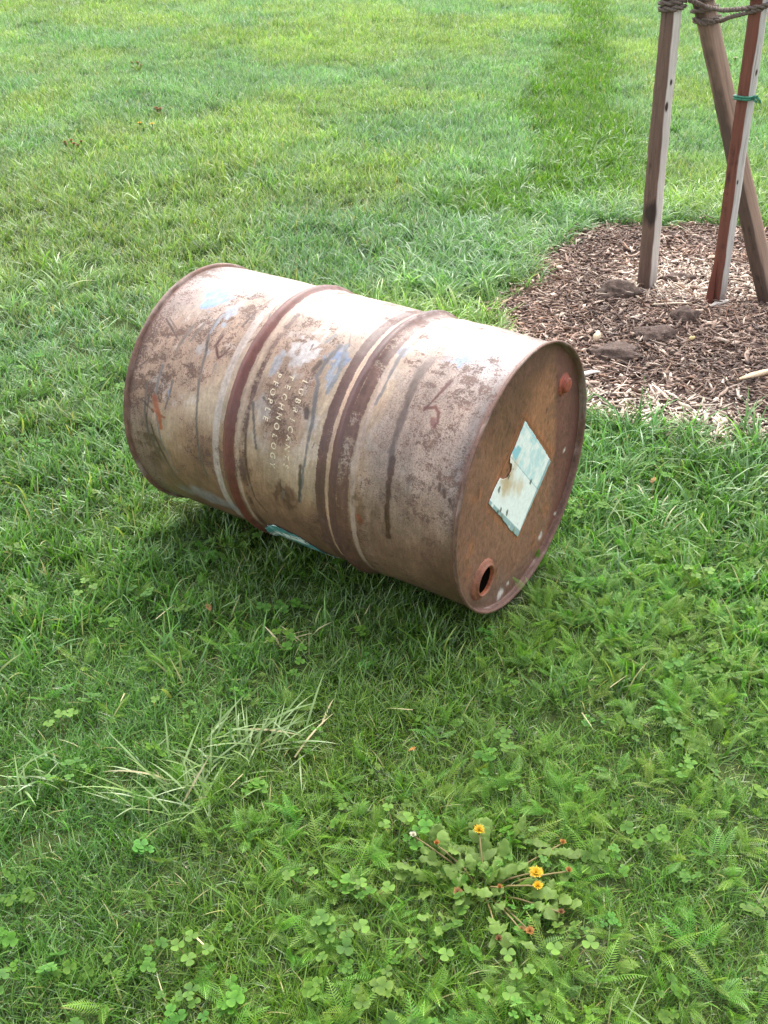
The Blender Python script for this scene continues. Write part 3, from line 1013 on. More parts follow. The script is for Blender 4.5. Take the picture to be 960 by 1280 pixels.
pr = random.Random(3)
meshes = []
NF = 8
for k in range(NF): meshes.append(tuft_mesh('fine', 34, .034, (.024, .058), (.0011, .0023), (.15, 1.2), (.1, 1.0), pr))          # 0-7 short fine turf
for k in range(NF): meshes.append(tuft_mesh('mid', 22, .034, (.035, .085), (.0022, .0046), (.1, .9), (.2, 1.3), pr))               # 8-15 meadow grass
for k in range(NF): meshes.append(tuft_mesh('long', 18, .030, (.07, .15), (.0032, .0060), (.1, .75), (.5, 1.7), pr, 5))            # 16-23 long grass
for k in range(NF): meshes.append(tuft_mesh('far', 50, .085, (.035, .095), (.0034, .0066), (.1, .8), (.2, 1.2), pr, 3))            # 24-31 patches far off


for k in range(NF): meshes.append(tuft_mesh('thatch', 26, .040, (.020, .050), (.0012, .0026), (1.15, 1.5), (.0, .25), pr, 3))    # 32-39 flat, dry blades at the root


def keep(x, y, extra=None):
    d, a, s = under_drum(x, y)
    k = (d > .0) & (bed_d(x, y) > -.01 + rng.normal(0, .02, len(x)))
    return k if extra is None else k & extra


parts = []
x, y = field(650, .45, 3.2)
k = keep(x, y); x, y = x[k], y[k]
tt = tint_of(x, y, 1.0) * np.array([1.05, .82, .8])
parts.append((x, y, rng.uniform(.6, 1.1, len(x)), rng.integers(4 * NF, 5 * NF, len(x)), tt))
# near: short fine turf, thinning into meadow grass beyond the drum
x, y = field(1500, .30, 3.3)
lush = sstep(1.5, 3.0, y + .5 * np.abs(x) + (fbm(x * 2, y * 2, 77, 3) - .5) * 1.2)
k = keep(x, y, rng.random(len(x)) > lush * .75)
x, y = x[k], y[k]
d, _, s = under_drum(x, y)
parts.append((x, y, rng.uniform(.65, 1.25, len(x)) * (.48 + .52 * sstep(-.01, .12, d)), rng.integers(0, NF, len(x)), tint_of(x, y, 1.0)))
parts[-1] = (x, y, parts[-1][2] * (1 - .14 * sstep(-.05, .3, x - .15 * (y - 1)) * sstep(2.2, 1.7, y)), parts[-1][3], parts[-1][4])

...

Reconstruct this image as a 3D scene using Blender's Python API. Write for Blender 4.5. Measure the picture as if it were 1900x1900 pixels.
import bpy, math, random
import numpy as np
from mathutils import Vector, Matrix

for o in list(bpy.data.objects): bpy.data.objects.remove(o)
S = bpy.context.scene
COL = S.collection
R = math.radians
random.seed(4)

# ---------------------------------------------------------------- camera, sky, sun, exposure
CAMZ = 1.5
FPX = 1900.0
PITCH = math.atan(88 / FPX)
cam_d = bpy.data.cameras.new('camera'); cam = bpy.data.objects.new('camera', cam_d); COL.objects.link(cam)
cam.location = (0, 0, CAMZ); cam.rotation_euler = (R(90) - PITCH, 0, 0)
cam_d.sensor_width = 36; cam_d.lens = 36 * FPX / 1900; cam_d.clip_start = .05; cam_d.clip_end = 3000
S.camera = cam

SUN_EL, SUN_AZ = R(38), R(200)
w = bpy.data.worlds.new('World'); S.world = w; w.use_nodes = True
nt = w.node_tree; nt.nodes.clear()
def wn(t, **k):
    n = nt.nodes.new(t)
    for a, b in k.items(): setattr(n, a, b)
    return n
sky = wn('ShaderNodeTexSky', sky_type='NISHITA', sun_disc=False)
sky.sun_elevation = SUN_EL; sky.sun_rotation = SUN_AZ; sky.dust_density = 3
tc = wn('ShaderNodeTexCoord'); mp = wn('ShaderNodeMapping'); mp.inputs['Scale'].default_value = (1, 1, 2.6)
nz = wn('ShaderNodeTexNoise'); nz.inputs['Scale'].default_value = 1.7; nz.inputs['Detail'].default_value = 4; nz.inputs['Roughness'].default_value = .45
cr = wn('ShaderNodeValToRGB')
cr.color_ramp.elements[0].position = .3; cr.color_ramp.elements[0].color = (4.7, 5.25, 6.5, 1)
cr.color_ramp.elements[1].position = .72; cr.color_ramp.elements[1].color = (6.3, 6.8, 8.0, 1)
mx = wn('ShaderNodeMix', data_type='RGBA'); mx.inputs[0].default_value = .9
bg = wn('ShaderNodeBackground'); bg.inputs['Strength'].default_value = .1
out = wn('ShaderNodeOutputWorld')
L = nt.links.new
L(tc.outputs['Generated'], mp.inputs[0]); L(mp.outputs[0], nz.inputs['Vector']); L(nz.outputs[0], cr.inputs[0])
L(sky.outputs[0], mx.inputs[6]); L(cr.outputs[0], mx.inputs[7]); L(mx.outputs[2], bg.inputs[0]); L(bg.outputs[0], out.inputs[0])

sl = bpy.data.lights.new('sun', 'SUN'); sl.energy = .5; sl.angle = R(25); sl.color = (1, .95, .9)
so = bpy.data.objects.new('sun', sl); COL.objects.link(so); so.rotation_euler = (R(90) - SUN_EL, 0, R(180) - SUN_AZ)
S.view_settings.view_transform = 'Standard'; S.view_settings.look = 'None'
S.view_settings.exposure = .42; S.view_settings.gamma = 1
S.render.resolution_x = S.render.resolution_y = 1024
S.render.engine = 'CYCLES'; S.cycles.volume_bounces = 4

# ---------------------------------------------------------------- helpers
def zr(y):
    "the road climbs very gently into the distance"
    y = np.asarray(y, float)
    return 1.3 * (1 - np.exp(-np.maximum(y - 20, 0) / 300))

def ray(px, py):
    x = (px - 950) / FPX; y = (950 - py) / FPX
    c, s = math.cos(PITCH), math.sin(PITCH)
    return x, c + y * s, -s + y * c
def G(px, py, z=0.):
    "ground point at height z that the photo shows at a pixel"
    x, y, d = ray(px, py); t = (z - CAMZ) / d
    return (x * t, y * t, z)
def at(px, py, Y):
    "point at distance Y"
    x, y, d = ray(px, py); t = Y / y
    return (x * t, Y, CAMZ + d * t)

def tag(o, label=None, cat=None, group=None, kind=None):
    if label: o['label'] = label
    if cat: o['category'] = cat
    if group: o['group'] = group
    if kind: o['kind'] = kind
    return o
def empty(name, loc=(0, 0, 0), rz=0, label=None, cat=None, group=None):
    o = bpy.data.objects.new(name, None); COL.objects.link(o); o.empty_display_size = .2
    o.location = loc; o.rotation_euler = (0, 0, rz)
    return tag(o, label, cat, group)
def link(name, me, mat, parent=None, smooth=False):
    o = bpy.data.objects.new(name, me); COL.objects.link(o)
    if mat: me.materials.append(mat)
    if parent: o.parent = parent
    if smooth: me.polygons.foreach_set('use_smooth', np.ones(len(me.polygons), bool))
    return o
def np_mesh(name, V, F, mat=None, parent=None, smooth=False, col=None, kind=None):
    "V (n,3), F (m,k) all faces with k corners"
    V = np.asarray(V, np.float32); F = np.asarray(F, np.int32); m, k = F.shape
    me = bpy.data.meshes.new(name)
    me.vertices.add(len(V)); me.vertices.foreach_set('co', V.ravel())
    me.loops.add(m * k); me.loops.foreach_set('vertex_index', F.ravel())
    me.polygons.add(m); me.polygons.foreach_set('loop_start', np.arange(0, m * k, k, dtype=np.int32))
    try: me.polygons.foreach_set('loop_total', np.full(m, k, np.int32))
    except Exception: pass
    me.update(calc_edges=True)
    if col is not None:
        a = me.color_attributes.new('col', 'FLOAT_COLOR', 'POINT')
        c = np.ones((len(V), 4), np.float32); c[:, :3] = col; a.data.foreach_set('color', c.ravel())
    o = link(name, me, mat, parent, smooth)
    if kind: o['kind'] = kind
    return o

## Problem
Above are the records. Copy the lines beginning at the one that has "The Blender Python" and ending with the one that has "tt = tint_of(x, y, 1.0)", unchanged.

## Answer to this exercise
The Blender Python script for this scene continues. Write part 3, from line 1013 on. More parts follow. The script is for Blender 4.5. Take the picture to be 960 by 1280 pixels.
pr = random.Random(3)
meshes = []
NF = 8
for k in range(NF): meshes.append(tuft_mesh('fine', 34, .034, (.024, .058), (.0011, .0023), (.15, 1.2), (.1, 1.0), pr))          # 0-7 short fine turf
for k in range(NF): meshes.append(tuft_mesh('mid', 22, .034, (.035, .085), (.0022, .0046), (.1, .9), (.2, 1.3), pr))               # 8-15 meadow grass
for k in range(NF): meshes.append(tuft_mesh('long', 18, .030, (.07, .15), (.0032, .0060), (.1, .75), (.5, 1.7), pr, 5))            # 16-23 long grass
for k in range(NF): meshes.append(tuft_mesh('far', 50, .085, (.035, .095), (.0034, .0066), (.1, .8), (.2, 1.2), pr, 3))            # 24-31 patches far off


for k in range(NF): meshes.append(tuft_mesh('thatch', 26, .040, (.020, .050), (.0012, .0026), (1.15, 1.5), (.0, .25), pr, 3))    # 32-39 flat, dry blades at the root


def keep(x, y, extra=None):
    d, a, s = under_drum(x, y)
    k = (d > .0) & (bed_d(x, y) > -.01 + rng.normal(0, .02, len(x)))
    return k if extra is None else k & extra


parts = []
x, y = field(650, .45, 3.2)
k = keep(x, y); x, y = x[k], y[k]
tt = tint_of(x, y, 1.0) * np.array([1.05, .82, .8])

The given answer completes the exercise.